Directions
Of the lines below, how many hold the string "pixels"? Give only the number.

Scenes as source code
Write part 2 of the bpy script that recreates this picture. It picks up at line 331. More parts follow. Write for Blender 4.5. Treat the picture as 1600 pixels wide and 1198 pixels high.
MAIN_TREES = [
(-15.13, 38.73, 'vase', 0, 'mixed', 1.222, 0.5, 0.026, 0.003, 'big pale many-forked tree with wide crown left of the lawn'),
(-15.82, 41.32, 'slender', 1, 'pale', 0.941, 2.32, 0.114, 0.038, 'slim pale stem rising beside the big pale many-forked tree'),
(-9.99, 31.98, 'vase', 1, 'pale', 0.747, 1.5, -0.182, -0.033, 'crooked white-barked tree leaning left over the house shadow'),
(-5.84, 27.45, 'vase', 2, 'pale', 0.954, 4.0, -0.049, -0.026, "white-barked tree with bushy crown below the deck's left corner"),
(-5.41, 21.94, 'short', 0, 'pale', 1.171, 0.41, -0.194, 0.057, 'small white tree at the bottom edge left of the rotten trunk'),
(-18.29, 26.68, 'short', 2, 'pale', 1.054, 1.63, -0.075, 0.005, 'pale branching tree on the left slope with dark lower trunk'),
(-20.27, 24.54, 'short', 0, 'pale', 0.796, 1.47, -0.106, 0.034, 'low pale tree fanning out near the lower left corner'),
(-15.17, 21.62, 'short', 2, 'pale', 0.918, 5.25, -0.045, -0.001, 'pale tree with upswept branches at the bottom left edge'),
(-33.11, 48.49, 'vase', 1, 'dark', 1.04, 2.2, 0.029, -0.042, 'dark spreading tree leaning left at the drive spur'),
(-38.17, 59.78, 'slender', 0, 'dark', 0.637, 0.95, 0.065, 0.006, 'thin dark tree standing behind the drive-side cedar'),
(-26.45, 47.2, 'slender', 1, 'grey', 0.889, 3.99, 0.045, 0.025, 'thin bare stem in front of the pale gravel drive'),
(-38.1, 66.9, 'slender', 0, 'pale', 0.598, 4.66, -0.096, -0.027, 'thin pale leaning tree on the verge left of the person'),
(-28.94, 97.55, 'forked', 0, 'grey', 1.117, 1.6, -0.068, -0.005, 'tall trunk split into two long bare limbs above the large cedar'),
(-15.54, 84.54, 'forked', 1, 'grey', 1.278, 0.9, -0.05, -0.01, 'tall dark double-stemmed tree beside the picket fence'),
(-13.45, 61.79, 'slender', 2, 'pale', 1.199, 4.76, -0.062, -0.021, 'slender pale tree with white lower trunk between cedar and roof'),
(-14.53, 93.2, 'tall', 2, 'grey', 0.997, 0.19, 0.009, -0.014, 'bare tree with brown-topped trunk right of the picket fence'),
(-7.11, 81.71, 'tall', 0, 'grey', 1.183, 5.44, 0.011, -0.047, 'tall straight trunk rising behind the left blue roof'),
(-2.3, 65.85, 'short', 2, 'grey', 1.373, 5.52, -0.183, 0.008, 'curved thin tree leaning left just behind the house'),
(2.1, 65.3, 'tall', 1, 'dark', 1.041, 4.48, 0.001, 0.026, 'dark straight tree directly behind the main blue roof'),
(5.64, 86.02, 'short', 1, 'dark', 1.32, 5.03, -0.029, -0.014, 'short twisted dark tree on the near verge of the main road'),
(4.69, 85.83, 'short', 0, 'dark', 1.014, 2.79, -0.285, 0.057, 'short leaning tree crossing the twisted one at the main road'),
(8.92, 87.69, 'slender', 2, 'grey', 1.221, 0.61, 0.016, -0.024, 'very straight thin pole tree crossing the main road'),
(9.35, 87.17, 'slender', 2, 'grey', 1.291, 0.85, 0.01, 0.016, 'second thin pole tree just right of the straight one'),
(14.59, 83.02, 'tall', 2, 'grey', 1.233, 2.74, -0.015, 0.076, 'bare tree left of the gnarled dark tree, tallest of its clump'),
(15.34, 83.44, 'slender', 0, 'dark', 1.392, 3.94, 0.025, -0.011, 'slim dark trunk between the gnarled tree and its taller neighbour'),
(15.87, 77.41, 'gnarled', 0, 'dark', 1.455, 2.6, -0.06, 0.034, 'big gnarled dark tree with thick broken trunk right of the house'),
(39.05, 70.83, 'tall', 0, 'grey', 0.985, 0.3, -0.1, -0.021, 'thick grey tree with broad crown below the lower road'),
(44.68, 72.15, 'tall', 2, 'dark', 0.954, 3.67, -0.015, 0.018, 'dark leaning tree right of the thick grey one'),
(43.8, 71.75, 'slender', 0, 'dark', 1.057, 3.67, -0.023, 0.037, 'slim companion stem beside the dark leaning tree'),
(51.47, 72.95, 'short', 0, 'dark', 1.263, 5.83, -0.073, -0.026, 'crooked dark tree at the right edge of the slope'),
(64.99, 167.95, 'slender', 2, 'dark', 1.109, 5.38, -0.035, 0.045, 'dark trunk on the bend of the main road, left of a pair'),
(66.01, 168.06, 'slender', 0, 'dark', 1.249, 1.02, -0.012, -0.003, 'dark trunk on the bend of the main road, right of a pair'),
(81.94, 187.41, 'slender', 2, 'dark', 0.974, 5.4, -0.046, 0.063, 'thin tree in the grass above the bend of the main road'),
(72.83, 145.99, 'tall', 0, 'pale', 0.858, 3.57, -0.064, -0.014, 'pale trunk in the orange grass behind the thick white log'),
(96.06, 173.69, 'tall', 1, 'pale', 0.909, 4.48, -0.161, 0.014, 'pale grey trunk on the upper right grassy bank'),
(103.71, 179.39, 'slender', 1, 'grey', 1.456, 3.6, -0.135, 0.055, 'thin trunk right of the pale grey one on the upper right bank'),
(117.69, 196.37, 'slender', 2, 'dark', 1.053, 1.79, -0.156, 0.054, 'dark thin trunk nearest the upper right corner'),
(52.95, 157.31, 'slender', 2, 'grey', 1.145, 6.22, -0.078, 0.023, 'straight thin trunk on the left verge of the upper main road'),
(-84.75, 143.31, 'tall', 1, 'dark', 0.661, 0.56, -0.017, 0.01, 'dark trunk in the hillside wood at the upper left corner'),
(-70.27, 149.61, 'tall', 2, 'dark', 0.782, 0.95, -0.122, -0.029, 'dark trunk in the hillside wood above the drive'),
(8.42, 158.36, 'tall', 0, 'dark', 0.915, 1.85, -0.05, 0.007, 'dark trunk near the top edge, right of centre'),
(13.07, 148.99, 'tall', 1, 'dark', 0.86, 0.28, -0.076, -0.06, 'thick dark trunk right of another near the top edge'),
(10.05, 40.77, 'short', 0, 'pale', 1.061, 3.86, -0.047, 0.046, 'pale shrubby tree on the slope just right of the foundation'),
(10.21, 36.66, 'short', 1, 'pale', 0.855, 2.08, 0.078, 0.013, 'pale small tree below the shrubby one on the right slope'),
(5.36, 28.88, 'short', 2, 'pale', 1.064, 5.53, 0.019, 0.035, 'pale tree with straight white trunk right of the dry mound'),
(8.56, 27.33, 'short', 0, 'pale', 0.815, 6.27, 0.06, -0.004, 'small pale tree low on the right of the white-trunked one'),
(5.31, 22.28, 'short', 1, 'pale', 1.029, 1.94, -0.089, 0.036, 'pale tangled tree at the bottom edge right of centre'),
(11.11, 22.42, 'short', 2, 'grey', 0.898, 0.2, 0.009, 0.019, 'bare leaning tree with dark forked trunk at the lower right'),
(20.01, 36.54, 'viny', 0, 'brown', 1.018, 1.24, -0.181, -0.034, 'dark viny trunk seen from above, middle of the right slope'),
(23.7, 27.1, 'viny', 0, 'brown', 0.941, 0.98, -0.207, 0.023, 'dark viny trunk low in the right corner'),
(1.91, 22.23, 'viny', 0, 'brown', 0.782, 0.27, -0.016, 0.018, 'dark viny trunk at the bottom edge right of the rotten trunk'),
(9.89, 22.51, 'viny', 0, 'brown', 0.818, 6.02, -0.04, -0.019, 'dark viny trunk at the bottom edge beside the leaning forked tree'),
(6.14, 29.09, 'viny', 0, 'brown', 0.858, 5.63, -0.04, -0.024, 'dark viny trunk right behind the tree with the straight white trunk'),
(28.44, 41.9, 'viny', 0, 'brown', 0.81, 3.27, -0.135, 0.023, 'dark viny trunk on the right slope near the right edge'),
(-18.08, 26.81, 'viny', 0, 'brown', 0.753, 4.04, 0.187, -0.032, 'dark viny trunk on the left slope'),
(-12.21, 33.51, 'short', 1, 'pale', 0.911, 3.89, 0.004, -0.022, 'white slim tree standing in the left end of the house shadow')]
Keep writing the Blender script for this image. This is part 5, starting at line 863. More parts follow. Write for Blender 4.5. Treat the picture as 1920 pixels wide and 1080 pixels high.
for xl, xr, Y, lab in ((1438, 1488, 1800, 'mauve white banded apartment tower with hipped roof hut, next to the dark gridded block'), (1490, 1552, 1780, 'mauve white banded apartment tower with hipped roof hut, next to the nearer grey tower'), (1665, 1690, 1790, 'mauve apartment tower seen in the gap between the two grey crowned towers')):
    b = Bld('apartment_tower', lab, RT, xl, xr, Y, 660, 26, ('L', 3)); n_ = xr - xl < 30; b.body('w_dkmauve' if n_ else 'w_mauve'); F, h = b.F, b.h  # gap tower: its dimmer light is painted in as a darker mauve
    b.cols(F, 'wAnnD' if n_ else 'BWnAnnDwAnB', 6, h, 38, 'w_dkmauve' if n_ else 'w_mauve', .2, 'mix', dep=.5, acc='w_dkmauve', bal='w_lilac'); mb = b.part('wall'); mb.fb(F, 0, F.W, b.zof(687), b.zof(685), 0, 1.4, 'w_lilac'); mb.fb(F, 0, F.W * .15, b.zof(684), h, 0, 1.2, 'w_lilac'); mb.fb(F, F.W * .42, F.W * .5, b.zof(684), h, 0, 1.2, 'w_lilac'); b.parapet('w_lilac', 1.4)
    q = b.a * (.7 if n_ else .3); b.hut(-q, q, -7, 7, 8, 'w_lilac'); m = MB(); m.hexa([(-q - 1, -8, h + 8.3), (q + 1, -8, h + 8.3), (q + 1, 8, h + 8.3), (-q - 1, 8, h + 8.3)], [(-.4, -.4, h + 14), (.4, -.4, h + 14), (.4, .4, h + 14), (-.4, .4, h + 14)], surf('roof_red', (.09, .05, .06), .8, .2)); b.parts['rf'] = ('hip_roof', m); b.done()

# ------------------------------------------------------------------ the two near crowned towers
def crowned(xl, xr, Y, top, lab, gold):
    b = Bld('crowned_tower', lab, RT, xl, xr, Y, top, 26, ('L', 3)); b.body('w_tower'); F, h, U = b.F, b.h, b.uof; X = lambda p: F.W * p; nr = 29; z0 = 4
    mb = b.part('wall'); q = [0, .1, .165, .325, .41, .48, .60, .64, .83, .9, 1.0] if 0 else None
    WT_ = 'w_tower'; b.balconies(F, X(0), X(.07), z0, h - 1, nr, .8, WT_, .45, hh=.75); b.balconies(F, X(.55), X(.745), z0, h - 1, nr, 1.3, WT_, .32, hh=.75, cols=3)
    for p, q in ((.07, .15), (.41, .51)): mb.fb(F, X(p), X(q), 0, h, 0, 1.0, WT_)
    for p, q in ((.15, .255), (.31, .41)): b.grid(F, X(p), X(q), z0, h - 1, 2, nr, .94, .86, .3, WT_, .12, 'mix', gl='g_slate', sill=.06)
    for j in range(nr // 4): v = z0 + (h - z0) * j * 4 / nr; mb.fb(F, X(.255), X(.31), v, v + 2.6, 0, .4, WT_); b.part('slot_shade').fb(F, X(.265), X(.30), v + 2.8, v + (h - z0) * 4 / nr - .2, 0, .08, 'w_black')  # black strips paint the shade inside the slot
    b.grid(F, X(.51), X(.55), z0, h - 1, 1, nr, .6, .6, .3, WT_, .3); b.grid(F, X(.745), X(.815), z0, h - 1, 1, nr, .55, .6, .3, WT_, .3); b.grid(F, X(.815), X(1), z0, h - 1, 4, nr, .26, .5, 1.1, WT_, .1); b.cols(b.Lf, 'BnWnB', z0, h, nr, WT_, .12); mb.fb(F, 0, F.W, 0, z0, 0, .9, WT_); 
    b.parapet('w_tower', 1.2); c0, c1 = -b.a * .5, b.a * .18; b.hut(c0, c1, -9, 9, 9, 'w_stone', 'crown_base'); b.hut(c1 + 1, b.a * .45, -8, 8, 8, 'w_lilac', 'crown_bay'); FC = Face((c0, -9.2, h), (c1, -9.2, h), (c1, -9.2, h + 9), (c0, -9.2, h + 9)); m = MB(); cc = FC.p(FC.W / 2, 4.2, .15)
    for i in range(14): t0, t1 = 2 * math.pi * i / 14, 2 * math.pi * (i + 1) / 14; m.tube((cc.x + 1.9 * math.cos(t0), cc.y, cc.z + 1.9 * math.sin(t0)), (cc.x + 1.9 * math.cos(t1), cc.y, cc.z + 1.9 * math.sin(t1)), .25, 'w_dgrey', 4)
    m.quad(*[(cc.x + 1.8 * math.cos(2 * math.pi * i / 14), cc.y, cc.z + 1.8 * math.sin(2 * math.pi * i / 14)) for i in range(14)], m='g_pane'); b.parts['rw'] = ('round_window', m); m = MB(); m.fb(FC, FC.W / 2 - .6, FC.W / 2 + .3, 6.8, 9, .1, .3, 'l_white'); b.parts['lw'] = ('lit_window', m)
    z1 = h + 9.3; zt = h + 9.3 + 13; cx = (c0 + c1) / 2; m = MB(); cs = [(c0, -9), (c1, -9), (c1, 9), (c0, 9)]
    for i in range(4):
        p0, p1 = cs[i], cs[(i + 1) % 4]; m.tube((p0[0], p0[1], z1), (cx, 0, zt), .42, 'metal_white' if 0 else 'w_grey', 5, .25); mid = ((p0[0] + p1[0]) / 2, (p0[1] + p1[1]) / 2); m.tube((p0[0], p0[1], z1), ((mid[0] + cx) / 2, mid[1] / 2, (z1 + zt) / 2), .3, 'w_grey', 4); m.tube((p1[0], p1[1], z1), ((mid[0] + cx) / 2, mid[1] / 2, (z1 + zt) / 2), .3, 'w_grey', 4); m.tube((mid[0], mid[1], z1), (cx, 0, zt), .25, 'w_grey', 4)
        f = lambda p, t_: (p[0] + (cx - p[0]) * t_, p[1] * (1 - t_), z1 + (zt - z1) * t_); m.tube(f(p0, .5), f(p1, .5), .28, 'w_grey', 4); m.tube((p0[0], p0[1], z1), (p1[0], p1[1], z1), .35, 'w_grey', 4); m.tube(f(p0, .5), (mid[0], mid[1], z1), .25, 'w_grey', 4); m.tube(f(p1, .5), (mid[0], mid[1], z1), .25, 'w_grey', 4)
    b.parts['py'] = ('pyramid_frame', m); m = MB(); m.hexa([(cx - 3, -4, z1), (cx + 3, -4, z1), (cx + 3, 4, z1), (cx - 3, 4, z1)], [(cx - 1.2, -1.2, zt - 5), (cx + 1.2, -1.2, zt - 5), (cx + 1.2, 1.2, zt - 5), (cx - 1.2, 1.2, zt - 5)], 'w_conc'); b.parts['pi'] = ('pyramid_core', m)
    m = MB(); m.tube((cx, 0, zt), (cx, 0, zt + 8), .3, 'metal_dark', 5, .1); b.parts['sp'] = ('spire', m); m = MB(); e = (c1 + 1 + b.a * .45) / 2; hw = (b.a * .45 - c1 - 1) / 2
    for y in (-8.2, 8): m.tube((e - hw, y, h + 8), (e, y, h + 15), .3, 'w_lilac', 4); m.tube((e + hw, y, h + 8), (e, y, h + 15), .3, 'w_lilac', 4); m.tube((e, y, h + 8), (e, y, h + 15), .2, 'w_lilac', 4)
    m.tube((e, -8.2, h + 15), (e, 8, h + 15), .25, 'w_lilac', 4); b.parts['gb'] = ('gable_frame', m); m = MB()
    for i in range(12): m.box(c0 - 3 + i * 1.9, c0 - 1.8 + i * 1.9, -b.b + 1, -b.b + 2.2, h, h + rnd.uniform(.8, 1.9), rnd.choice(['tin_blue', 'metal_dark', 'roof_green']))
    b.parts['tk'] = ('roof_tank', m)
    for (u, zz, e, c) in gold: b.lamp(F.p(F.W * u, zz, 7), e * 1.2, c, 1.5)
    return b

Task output
2